EROAD moves into profit in record year of growth

5 MinutesBy NZ Trucking magazineMay 18, 2018

EROAD Limited has reported record growth of total contracted units in both Australia and New Zealand and North American markets of 61.5%, revenue of $51.5 million, EBITDA of $15.0 million and net profit after tax of $0.2 million.

Strong growth in the ANZ business has been driven by increased penetration in light vehicle fleets and continued focus on health and safety.

In New Zealand EROAD continued expansion into light commercial vehicles and existing customer fleets, including some of its major enterprise customers. EROAD rounded out its portfolio of health and safety products with new driver and vehicle safety features to support record growth, and introduced charging for the new features.

“We have continued to strengthen our leading position in Australia and New Zealand; with sales in the second half of the year surpassing our previous sales record in the first half of the year,” said chief executive officer Steven Newman.

The company continued to build on its track record of innovation and disruption, with the first tethered in-cab ELD solution to be registered with the FMCSA (Federal Motor Carriers Safety Administration) and the first independently verified ELD to be launched to the North American market. The quality of its ELD development was recognised in New Zealand where it won Project of the Year at the Project Management Institute of NZ (PMINZ) Awards.

The company‘s business in ANZ recorded four consecutive record sales quarters.

EROAD continued to increase its share of RUC in New Zealand, collecting 42% of all heavy vehicle RUC, up from 38% in 2017, and 81% of all eRUC (electronic RUC). In June 2017, a major milestone was reached, with eRUC payments in New Zealand overtaking paper RUC payments for the first time. At the end of Fy18 EROAD had collected $1.9 billion in RUC since it began offering its services to customers.

An additional 7,863 units were added in ANZ in the first half of FY18, a record that was surpassed in the second half of the year, with a further 10,041 units added. These 17,904 additional units in ANZ amounted to 42.7% annual growth in what is still a growing market.

A key driver for growth in ANZ was increased penetration into key enterprise fleets, many of which followed up installation of EROAD in their heavy vehicles with light vehicles to meet health and safety obligations.

“Our focus on solving complex problems for our customers applies to light as well as heavy vehicles,” Newman said. “Both are subject to the same health and safety requirements, and are discovering that preventative safety is key to improving road safety and compliance – as well as reducing costs.”

The majority of sales in Australia continued to be mainly New Zealand customers with Australian operations. EROAD‘s Australian solution continued to focus on health and safety and fleet management requirements. In December the Australian Federal Government announced a heavy vehicle charging pilot in response to the potential rapid adoption of electric vehicles in the freight sector. EROAD is well positioned to support and participate in this trial, drawing on its experience with road charging pilot programmes in Oregon and California.

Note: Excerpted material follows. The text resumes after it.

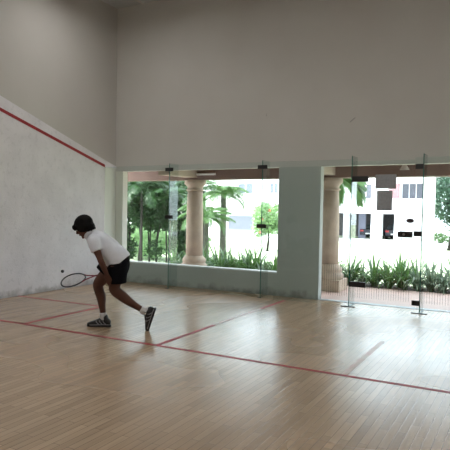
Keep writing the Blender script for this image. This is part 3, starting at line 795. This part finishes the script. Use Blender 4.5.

Newman said the company expected continued solid growth in its New Zealand business, with further adoption of telematics by light commercial fleets to meet health and safety requirements, and customers continuing to upgrade from Ehubo1 (its first-generation in-vehicle hardware device) to Ehubo2. He said signs were promising in Australia that more significant opportunities were on the way, particularly with changes to chain of responsibility laws due to be introduced in FY19.